The River is Full of Symbolism

Jeanna Baston | Ocoee River, Tennessee

At the age of 19 I got into river rafting when a friend introduced me to kayaking during my first year of college. When the semester ended for summer break I decided to join him on a long road trip from Alaska to Tennessee with the Ocoee River as the ultimate destination in sight.  I had no idea what I was in for as I signed myself up to guide the Lower section of the Ocoee River.  I had never been on a class IV river before, and I may have bargained for more than I could handle.

The entirety of that summer was filled with large doses of adventure, adrenaline, and anxiety.
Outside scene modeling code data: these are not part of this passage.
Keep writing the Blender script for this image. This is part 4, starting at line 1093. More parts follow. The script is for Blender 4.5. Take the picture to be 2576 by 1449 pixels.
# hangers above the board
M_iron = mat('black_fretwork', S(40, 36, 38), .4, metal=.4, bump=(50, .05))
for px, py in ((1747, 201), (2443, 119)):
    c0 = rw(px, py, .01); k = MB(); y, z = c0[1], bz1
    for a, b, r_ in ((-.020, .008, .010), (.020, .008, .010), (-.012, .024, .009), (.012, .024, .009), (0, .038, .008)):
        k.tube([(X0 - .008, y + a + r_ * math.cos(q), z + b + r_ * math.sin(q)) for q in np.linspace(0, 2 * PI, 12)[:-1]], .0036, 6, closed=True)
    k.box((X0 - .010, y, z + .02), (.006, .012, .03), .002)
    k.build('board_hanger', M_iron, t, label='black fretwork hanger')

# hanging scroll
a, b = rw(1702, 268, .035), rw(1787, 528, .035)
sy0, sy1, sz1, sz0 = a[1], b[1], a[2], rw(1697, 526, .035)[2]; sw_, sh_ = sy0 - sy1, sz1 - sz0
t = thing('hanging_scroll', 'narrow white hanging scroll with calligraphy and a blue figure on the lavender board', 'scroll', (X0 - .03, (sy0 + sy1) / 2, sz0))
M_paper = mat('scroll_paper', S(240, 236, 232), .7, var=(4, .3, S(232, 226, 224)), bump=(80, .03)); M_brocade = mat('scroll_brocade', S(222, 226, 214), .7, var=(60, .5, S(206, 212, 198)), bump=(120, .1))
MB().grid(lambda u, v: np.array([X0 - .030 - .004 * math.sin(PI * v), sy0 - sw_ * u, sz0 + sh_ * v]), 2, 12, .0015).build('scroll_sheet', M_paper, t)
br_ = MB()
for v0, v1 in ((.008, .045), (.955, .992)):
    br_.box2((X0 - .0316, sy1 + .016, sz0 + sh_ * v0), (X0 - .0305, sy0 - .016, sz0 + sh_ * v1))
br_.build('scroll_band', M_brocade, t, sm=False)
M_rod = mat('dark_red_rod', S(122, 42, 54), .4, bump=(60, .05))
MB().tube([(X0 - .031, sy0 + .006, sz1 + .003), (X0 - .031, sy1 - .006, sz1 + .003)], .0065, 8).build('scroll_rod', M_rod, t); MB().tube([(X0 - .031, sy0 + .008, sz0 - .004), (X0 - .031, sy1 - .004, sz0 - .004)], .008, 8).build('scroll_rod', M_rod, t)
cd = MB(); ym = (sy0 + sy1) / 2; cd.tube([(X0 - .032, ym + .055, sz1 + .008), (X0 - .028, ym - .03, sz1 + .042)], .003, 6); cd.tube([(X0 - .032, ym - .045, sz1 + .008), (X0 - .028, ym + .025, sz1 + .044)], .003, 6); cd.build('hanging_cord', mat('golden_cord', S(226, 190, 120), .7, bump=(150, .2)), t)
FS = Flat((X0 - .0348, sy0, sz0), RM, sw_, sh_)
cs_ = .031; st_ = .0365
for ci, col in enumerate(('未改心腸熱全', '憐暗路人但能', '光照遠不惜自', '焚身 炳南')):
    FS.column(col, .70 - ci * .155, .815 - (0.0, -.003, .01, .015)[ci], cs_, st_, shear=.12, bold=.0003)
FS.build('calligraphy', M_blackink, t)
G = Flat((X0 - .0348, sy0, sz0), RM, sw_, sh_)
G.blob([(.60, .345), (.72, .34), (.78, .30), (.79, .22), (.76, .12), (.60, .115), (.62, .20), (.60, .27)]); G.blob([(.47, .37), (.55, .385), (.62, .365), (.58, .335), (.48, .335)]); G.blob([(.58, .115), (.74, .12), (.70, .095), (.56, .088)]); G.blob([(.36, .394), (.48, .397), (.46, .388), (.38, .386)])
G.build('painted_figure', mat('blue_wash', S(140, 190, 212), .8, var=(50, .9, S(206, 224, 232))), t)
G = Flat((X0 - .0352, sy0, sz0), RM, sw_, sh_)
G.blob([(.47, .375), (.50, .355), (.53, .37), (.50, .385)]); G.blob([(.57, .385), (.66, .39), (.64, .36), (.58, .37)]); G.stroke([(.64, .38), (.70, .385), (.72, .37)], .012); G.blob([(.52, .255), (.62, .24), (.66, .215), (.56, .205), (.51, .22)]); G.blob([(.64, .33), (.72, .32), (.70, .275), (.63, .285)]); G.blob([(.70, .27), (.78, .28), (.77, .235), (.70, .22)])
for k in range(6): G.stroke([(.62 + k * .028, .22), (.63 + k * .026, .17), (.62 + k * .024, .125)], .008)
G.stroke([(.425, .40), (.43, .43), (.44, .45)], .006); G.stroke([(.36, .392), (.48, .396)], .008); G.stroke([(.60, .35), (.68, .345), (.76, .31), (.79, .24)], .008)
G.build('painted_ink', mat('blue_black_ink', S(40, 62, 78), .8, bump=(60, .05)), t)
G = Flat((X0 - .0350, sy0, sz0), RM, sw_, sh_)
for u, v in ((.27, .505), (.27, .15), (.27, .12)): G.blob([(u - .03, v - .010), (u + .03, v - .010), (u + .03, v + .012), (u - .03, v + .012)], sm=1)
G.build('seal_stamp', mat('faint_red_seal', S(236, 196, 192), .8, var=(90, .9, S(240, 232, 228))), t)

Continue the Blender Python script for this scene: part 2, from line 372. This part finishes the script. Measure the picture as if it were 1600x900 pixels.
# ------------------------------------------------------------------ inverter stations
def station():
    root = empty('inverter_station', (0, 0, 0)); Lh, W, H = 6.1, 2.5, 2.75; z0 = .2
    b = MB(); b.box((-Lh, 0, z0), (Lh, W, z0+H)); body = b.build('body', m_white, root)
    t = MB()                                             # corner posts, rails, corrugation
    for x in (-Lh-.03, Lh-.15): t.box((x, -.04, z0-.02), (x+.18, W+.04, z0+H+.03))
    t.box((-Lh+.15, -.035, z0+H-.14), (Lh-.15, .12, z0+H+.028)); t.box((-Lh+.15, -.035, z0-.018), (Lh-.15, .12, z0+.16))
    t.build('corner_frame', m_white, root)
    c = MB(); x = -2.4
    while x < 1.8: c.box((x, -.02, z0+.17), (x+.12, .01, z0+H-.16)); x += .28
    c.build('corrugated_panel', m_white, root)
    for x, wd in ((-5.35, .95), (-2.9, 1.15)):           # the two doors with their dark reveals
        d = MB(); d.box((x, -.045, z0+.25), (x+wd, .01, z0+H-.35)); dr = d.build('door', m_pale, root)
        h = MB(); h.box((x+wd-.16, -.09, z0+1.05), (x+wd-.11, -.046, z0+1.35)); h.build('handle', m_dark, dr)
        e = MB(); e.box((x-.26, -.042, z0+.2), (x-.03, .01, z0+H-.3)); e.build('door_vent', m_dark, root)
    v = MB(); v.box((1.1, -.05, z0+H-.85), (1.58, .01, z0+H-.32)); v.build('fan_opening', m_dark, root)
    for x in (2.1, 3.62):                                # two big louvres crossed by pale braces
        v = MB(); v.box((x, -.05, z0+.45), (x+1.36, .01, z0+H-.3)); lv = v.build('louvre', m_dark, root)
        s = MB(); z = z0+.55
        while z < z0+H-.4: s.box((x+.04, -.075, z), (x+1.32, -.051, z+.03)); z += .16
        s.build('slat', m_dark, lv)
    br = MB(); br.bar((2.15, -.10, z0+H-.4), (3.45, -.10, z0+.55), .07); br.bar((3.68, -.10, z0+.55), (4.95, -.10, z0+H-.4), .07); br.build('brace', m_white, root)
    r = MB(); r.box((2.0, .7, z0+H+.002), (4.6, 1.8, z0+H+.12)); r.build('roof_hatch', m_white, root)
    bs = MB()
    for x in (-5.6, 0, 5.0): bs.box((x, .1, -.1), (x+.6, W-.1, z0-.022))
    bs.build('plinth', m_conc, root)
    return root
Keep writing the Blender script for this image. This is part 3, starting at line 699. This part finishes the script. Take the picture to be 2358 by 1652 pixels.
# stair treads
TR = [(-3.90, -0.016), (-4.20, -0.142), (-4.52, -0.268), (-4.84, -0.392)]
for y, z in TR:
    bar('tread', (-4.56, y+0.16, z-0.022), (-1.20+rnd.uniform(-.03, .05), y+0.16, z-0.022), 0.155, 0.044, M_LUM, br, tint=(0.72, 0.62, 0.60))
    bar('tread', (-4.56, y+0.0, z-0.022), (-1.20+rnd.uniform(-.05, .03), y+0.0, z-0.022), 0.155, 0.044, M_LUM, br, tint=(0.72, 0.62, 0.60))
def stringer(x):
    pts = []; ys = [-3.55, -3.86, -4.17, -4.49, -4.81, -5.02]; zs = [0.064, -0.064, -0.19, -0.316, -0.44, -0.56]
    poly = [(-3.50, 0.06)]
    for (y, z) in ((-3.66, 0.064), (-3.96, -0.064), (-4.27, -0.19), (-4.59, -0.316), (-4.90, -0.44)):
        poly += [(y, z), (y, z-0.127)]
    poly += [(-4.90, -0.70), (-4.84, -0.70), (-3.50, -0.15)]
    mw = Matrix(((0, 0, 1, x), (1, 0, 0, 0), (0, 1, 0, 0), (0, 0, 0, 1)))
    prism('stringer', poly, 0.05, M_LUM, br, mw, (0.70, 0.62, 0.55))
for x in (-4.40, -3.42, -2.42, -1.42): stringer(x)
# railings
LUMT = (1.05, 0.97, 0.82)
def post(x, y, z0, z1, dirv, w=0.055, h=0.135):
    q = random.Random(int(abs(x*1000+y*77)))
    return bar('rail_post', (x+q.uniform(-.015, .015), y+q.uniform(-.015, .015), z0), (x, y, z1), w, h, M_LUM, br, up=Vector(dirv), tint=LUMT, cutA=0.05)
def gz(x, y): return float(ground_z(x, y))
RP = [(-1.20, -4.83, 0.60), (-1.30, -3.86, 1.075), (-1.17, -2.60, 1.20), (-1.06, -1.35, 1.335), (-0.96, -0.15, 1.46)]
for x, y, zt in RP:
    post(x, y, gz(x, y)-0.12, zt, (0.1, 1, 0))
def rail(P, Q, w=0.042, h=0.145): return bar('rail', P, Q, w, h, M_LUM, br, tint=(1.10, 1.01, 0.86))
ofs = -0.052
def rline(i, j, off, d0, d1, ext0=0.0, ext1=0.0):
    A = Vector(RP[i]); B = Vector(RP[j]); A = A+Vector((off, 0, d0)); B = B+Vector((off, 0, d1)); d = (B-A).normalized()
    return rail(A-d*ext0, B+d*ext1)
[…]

Even though I had a month of training on the river beforehand, I always felt so nervous to take guests down the river and keep them safe. Some days I felt more confident than others, but the anxiety always lingered. Luckily, that summer ended successfully with no incidents.

After my first summer of raft guiding I took it upon myself to enroll in swift water rescue courses while training on multiple rivers in Alaska throughout my summers off during college. Although it seemed no matter how much knowledge, skills, and safety precautions I took I still did not want to carry the responsibility and risk of a potential swimmer or a flipped raft on my watch. Guiding just wasn’t for me.

I had some first-hand experiences of near drowning situations as a young child and later in life when I first started kayaking, which was part of the reason for my anxiety with rafting rivers. I think experiences stick for a reason to be a reminder of what risks to take in life.

To this day I still enjoy rafting down rivers, just floating ones that don’t require as much effort. The most pleasurable part of being on the river is letting the river take you on a journey.  It’s so cheesy to say, but the river is full of symbolism. It symbolizes dreams, fears, and how one responds when faced with adversity.  The river has always been a symbol of my personal journey, my best dreams, my worst fears, and everything I’ve accomplished in life. And yet I keep going back to the river because I want to know what’s around the bend for me and what adventure life will take me on next. There’s always something to look forward to when floating down the river.